Dans le paysage des produits de prévoyance, la rente viagère est souvent critiquée pour la faiblesse de son rendement. Ses détracteurs mettent en avant la nécessité d’atteindre un âge très avancé pour concurrencer les placements sur les marchés financiers. Interview de Pierre Zumwald, directeur général des Rentes Genevoises

Que pensez-vous de cette affirmation ?

Pierre Zumwald On peut rappeler qu’une rente viagère est un contrat entre deux personnes pour couvrir le risque de vivre très âgé et de disposer de revenus réguliers jusqu’à la fin de ses jours. Quand vous souscrivez une rente viagère, vous n’achetez pas un rendement mais la couverture d’un risque. Alors que si vous n’aviez compté que sur vos économies, vous auriez épuisé votre capital. La comparaison avec des produits bancaires n’a pas de sens car la rente viagère est un produit d’assurance, qu’il faudra honorer jusqu’au décès de l’assuré.

On dit souvent que les rentes viagères offrent une plus grande souplesse pour couvrir le risque de longévité que le 2e pilier.
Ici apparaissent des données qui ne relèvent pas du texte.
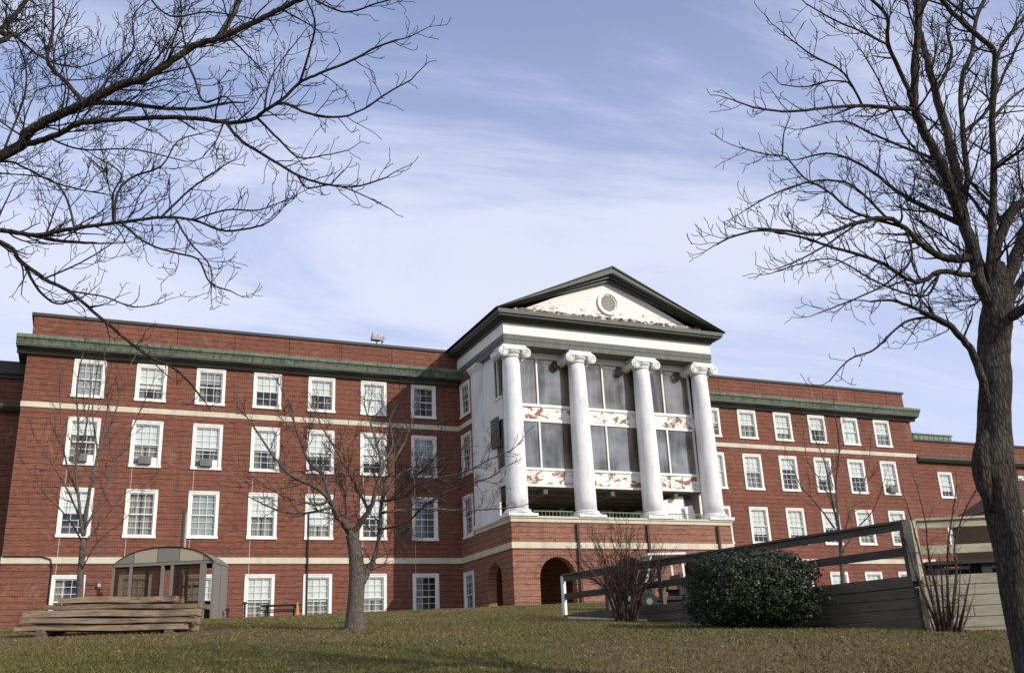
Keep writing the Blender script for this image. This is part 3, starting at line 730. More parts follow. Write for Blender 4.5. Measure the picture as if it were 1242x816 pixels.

De quelle manière ?

Fondamentalement, les rentes viagères permettent d’avoir deux assurés dans le même contrat. Dans ce cas, on dit que les rentes sont sur deux têtes : l’un des assurés reçoit des rentes jusqu’à son décès, qui sont ensuite transmises au second assuré. Par ailleurs, vous pouvez aussi souscrire à une rente viagère avec restitution, c’est-à-dire que le solde des primes payées peut être remboursé aux héritiers. Ces possibilités vous permettent de définir à qui va bénéficier la rente ou du capital résiduel à votre décès, sous réserve de ne pas léser les parts réservataires des héritiers légaux.

Fiscalement, la rente viagère offre-t-elle des avantages ?

Dans le cadre de la prévoyance libre, il n’y a pas d’avantages fiscaux à la création du capital – à l’exception du canton de Genève pour un certain montant. En revanche, la rente ne sera imposée sur le revenu qu’à hauteur de 40 % de sa valeur.

Mais la rente viagère ne présente-t-elle pas d’inconvénient ?

Ce qu’on peut considérer comme un inconvénient, c’est financement du capital pour se constituer une rente viagère, soit par prime unique, soit par primes périodiques. Car, contrairement à l’AVS ou au 2e pilier, qui sont obligatoires pour les salariés, le 3e pilier lié ou libre est facultatif. Il faut donc effectuer un vrai choix et se dessaisir aujourd’hui d’un capital afin de financer des rentes viagères pour plus tard.

Quand faut-il acheter des rentes viagères ? Certains estiment qu’il faudrait retarder le plus tard possible, par exemple à 80 ans, l’achat de tels produits pour profiter des taux de conversion plus élevés qui seront alors offerts.

Il y a un double problème. D’une part, le taux d’intérêt technique, c’est-à-dire celui qui est garanti sur l’accumulation du capital pendant la durée de l’assurance, est aujourd’hui d’environ 1,4%, alors qu’il s’élevait à près de 4% en 2000. Et il pourrait encore baisser dans les prochaines années. Si vous avez 65 ans et que vous attendez vos 75 ans pour souscrire à des rentes viagères, à quel niveau sera le taux technique ? Peut-être à 1 % ou encore moins ! D’autre part, il faut considérer le montant que vous allez placer dans votre rente viagère. Quel montant sera alors disponible ? Votre placement n’aura peut-être pas dégagé les gains espérés et le capital le moment venu sera insuffisant. Vous ne pourrez donc plus investir dans une rente viagère et bénéficier de revenus réguliers jusqu’à votre décès.